Is anyone else in Hanoi creating music as stark and affecting as Ho Tram Anh?
With lyrics referencing “empty streets” or the feeling that one “can be lonely but…can't stay alone,” isolation forms the predominant theme on Low, 25-year-old Tram Anh’s impressive three-track debut EP. In persuasive and naked songs about loss, the Hanoi-based lyricist and pianist delves into the depths of human sorrow, but that doesn’t mean the songs should be considered miserable.
Featuring Tram Anh on a borrowed grand piano, Nguyen Dan Duong from Hub Collective on drums, and bass and cello arrangements recorded by Alec Schachner at Ếch Ếch Studios, Tram Anh’s debut took half-a-year to record, was mastered in Brooklyn, and recorded during brief gaps in her hectic schedule as an interpreter for international diplomacy trips.
Naysayers claim she’s too morose, that her songs bring out unwanted thoughts, yet Tram Anh’s music is not for people with pop sensibilities. Her songs are for those soothed by the sombreness of Leonard Cohen, or even Bonnie Prince Billy’s I See A Darkness. Through brittle, yet confident, octave-straddling vocals, Tram Anh reflects on both a self-awareness of separateness while issuing a strong statement on one’s ability to remain stoic in the face of isolation.
For Tram Anh, solitude is not something that brings suffering. Instead, it offers “a time for concentration when [her] creativity shines.” As a result, while her music can seem as dark as despondency, it feels as familiar as skin.
"I spend quite a lot of time in isolation," she says, before adding that she’s had a couple of challenging years, including periods of depression. "Had it not been for music, I would have spent more time in isolation. When I'm with music I feel most free, and that nobody can stop me from doing what I love. There's no boundaries to what I can create and I can just express my thinking, my feelings, without being judged."

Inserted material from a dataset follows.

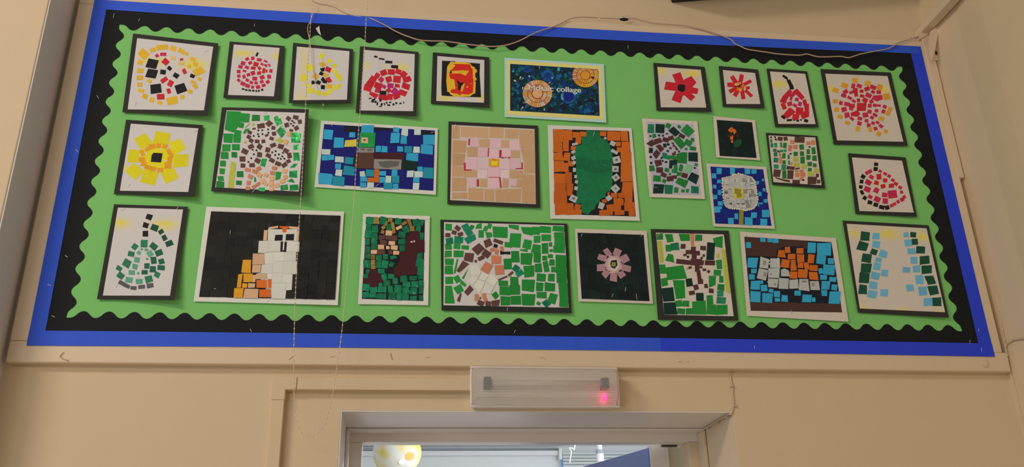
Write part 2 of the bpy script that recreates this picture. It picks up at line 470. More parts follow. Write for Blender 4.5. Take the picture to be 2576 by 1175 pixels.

Tram Anh’s musical interests began at a very young age. Her grandfather arranged classical piano lessons for her when she was just six. “I took an early interest in classical music and I’ve played the piano ever since. I started writing music when I was 13 because I stopped taking classical lessons,” she says, although it wasn’t until university that she started taking songwriting more seriously. In her final year of studying, Tram Anh and some classmates formed a band called The Veranda, who performed regularly in Hanoi last year.
She’s also somewhat of a musical chameleon; through performing with her former band, she got into shoegaze, and her website lists this genre alongside dream pop, neoclassical, traditional pop, and electronic music as interests. Low, on the other hand, marks a return to her classical roots.
Opening track ‘Serenity,’ penned in 2016, is relatively upbeat considering what follows. Jazz-tinged drums and soaring vocals lift the listener, although not without an underlying ache of longing: “I’m thinking of you, if only you’re in my arms,” Tram Anh sings. With pensive, meandering lyrics, it wouldn’t seem out of place in a hotel bar scene in Lost in Translation.
“Silent night and empty streets
I wandered, hoping that we'd meet
Tender songs and sheer happiness
A gentle smile and I feel free
Lightweight as a feather
I'm floating into your heart
I’ve found my serenity”
Second track ‘Don’t Tread Away’ drifts from the relative calm of ‘Serenity’ and, while Tram Anh slips into the all-too-modern obsession with melisma, her vocals remain potent. In them, she wrestles with yearning and asks the kind of profound questions all urbanites face: Is this solitude I’m experiencing, or isolation? Or, as French novelist Balzac once said, “Solitude is fine, but you need someone to tell that solitude is fine.”
Undoubtedly, the standout track is album closer ‘Low (Requiem for a Soul),’ a stirring ballad featuring flourishes of cello, unorthodox chord changes and vocals recalling more than a hint of Kate Bush. In fact, the British heavyweight appears less of an influence, and more of a leading light. Aptly named, the song is easily the most desolate on the EP, yet within the heaviness, there remains hope. It’s also the only track that breaks from a standard verse-repeating formula. And if there is something ritualistic about the former two songs’ lyrical structure, they at least allow this final offering's alternate layout a new rawness, before ending with only a refrain of “I had it low.”
“I'm staying low again
I’m hitting the steep ground
Plunging in deep circles
I had it low
--
Chasing shadows, I don't know how
I’m spinning around
They tell me now
Home you go
Back to concealed arms”
At a mere three tracks, it’s a short EP, yet that’s not the only reason I’m left wanting more. If she’s able to continue balancing work and songwriting, Tram Anh could develop into a profound talent. Someone who can address meaningful issues like loneliness — a poet laureate for the disconnected.
"Most of the time I compose my songs alone, and I've been spending more or less 25 years of my life being in solitude,” she says, before adding simply: "The journey to find oneself is to look within."
Ho Tram Anh’s debut EP ‘Low’ is available to stream or purchase on Bandcamp.